Janet: 'secret' baby not true

Janet Jackson has slammed speculation she had a "secret" child in the 1980s.

The 55-year-old singer - who has four-year-old son Eissa with ex-husband Wissam Al Mana - recalled gossip that she and then-husband James DeBarge had had a baby during their year-long marriage but she had given her offspring to her brother Jackie to raise, as well as speculation that her nieces Brandy and Stevanna were actually her daughters because they look like her.

In a preview clip from her upcoming documentary 'Janet', she said: "Back in the day they were saying that I had a child and I kept it secret. I could never keep a child away from James. How could I keep a child from their father? I could never do that, that's not right."

The 'Rhythm Nation' hitmaker suggested the rumours stemmed from her gaining weight when filming TV show 'Fame' after she started taking birth control pills.

She said: "A lot of the kids thought I was pregnant, 'cause I had gained weight, and I had started taking birth control pills. And back then, you could pick up weight taking them, and that's what happened to me. So that rumor started going around."

Janet was just 18 when she married James in 1984 and though he was a "sweet guy", she blamed his drug use for their union being annulled after just a year.

She recalled of their wedding night: "When we got married and came back to the hotel he said, 'OK, I'll be right back.'

"And I'm sitting in the hotel room in Grand Rapids, Michigan by myself, just 18, and for three hours, he never came back. I don't know, maybe it's this person in me that wants to help people subconsciously. When it comes to relationships, somehow I'm attracted to people that use drugs."

The 'Together Again' singer told how she spent many nights searching the streets for James and would try and flush his pills down the toilet, but ultimately she couldn't give him the help he needed.

She said: "We would be rolling on the floor fighting for them. And that's not a life for anyone.
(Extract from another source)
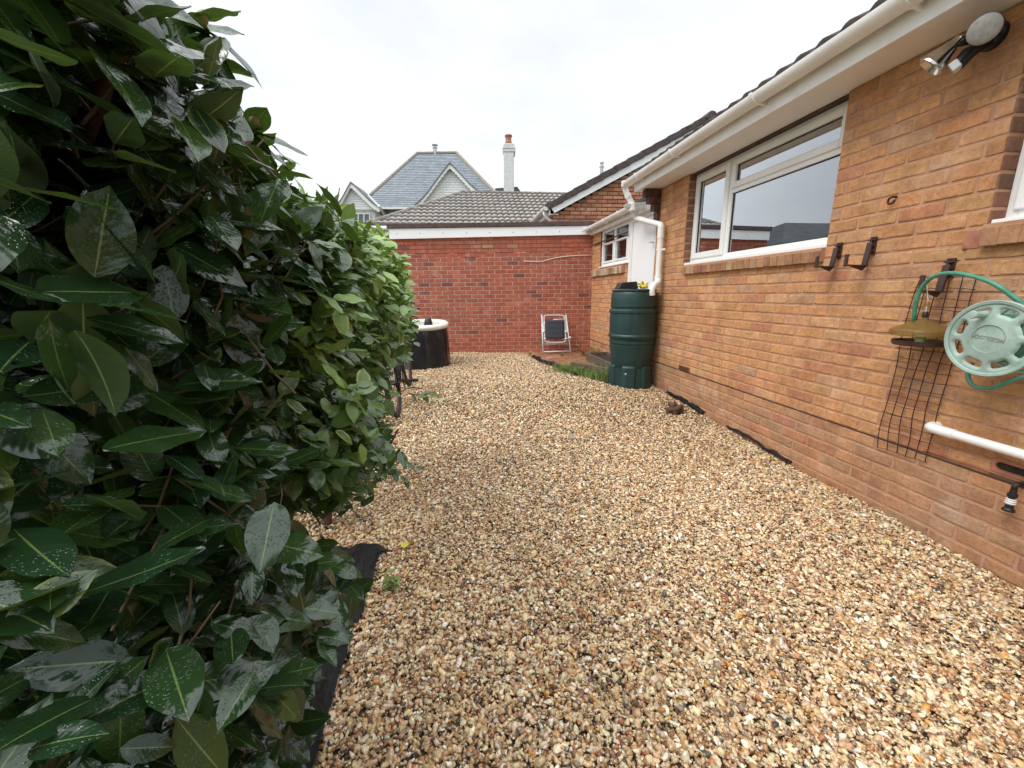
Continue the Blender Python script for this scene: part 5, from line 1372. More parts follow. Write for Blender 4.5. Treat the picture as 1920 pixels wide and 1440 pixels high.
    for s_, a_ in ((1, R_(-12)), (-1, R_(168))):
        e_ = fd_ * math.cos(a_) + up * math.sin(a_); p0, p1 = bb_ + sd_ * s_ * .06, bb_ + sd_ * s_ * .075 + e_ * .17 * (1 if s_ > 0 else 1)
        c2 = MB(); c2.bar(p0, p1, .022, .012); co_ = c2.build('crank', M['black'], t, bevel=.003)
        pm_ = MB(); pc = p1 + sd_ * s_ * .06
        for q in (-1, 1): pm_.bar(pc - sd_ * .045 + fd_ * .034 * q, pc + sd_ * .045 + fd_ * .034 * q, .010, .020); pm_.bar(pc + sd_ * .045 * q - fd_ * .036, pc + sd_ * .045 * q + fd_ * .036, .008, .016)
        pm_.bar(pc - sd_ * .06, pc + sd_ * .045, .014, .014); pm_.build('pedal', M['black'], co_, bevel=.002)
    cn = MB(); cn.tube([rc + sd_ * .045 + up * .035, bb_ + sd_ * .048 + up * .086], .004, 6); cn.tube([rc + sd_ * .045 - up * .035, bb_ + sd_ * .048 - up * .086], .004, 6); cn.build('chain', M['rust'], t)
    cs_ = MB(); cs_.lathe([(.001, 0), (.045, .001), (.045, .003), (.036, .004), (.036, .012), (.028, .013), (.028, .02), (.001, .021)], rc + sd_ * .035, 24, axis=(fd_, up, sd_)); cs_.bar(rc + sd_ * .055 - up * .02, rc + sd_ * .055 - up * .13 + fd_ * .03, .02, .012); cs_.build('derailleur', M['rust'], t)
    mg = MB()
    ks = MB(); ks.tube([bb_ - fd_ * .05 - sd_ * .02, bb_ - fd_ * .10 - sd_ * .16 - up * (bb_[2] - float(G(bb_[0], bb_[1])))], .007, 8); ks.build('kickstand', M['black'], t, smooth=True)
bike()

# brown clod on the gravel
def rock(name, c, s, mat, seed, sub=4, amp=.35):
    v, f = ico(sub); out = []
    for p in v:
        n_ = 1 + amp * noise.noise(Vector(p * 1.6) + Vector((seed, 0, 0))) + amp * .5 * noise.noise(Vector(p * 4.5) + Vector((0, seed, 0)))
        out.append(np.array(c) + p * n_ * np.array(s))
    return np_mesh(name, out, f, mat, None, c, smooth=True)
cz = float(G(2.15, 3.72)); o = rock('earth_clod', (2.125, 3.70, cz + .035), (.075, .070, .058), M['stonebrown'], 4, amp=.6); tag(o, 'lump of reddish brown earth lying on the gravel beside the house wall', 'clod')

# ground membrane pieces (black weed sheet with folds)
def strip_sheet(name, ctr, width, h, label, nl=40, nw=10, seed=1, fold=.02, mat='membrane', lift=.02):
    pts = spline(ctr, max(2, nl // max(1, len(ctr) - 1))); V, Fc = [], []
    n_ = len(pts)
    for i, p in enumerate(pts):
        a_, b_ = pts[max(0, i - 1)], pts[min(n_ - 1, i + 1)]; d_ = b_ - a_; d_[2] = 0; d_ /= np.linalg.norm(d_); s_ = np.array([d_[1], -d_[0], 0])
        wd = width(i / (n_ - 1)) if callable(width) else width
        for j in range(nw):
            u_ = j / (nw - 1) - .5; q = p + s_ * u_ * wd
            z = float(G(q[0], q[1])) + lift + h * (1 - (2 * u_) ** 2) + fold * noise.noise(Vector((q[0] * 14 + seed, q[1] * 9, 0))) + fold * .5 * math.sin(u_ * 22 + seed)
            q = q + s_ * .02 * noise.noise(Vector((i * .35, j * .1 + seed, 3))) * (1 if j in (0, nw - 1) else .3)
            V.append((q[0], q[1], z))
    for i in range(n_ - 1):
        for j in range(nw - 1): k = i * nw + j; Fc.append((k, k + 1, k + nw + 1, k + nw))
    o = np_mesh(name, V, np.array(Fc), M[mat], None, tuple(pts[0]), smooth=True)
    q = o.modifiers.new('s', 'SOLIDIFY'); q.thickness = .003
    sb = o.modifiers.new('sub', 'SUBSURF'); sb.levels = 1; sb.render_levels = 1
    return tag(o, label, 'ground sheet', 'black membrane showing at the gravel edges')
c0 = [np.array([x, y, 0.]) for x, y in ((-.57, .60), (-.57, .95), (-.585, 1.3), (-.57, 1.6), (-.565, 1.86), (-.56, 1.93))]
strip_sheet('weed_membrane', c0, lambda t: .24 + (.10 if t > .85 else 0), .025, 'large folded black membrane beside the camellia in front', seed=2, fold=.035, lift=.012)
c0 = [aZ(*p, -1.105 + H) for p in ((1000, 673), (1018, 682), (1035, 687), (1052, 692), (1075, 700), (1082, 705))]
strip_sheet('weed_membrane', c0, .085, .012, 'crumpled black membrane edge between gravel and patio', seed=5, fold=.05, nw=8)
c0 = [np.array([2.375, y, 0.]) for y in (4.30, 4.1, 3.85, 3.6)]
strip_sheet('weed_membrane', c0, .05, .02, 'short black membrane edge at the wall just past the water butt', seed=7, fold=.02, nw=6)
c0 = [np.array([2.385, y, 0.]) for y in (3.25, 3.0, 2.75, 2.5)]
strip_sheet('weed_membrane', c0, .035, .015, 'thin black membrane edge along the wall nearer than the earth clod', seed=9, fold=.02, nw=6)

# old planter trough and timber edging by the butt
t0 = thing('planter_trough', 'weathered dark trough against the wall behind the water butt', 'planter', (2.2, 5.6, PZ))
A_ = aZ(1118, 654, -.985 + H); m_ = MB(); ty0 = 5.25
m_.box(2.02, 2.385, ty0, ty0 + .025, PZ, PZ + .13); m_.box(2.02, 2.385, 6.30, 6.325, PZ, PZ + .13); m_.box(2.02, 2.045, ty0 + .025, 6.30, PZ, PZ + .13); m_.box(2.36, 2.385, ty0 + .025, 6.30, PZ, PZ + .13)
m_.build('trough', M['timber'], t0, bevel=.005)
MB().box(2.045, 2.36, ty0 + .025, 6.30, PZ, PZ + .07).build('soil', M['soil'], t0)
eb = MB(); e0_ = aZ(1093, 682, PZ); e1_ = aZ(1150, 690, PZ)
eb.bar(np.array([1.62, 5.72, PZ + .045]), np.array([2.0, 5.02, PZ + .045]), .05, .09); o = eb.build('timber_edging', M['timber'], loc=(1.8, 5.4, PZ), bevel=.006); tag(o, 'short length of brown timber edging among the weeds by the patio', 'edging')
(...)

"I sit and I say, 'Were you stupid, were you dumb?' But it wasn't that. I cared so much for him, and I saw the good in him as well and I just wanted that to take precedence as opposed to this ugliness. 'Cause I knew that he needed help. But I wasn't the help that he needed.

"I was just incredibly innocent. That's the thing, is the innocence. And it's just hurtful for someone to see that and just try to take advantage of it… It's still painful."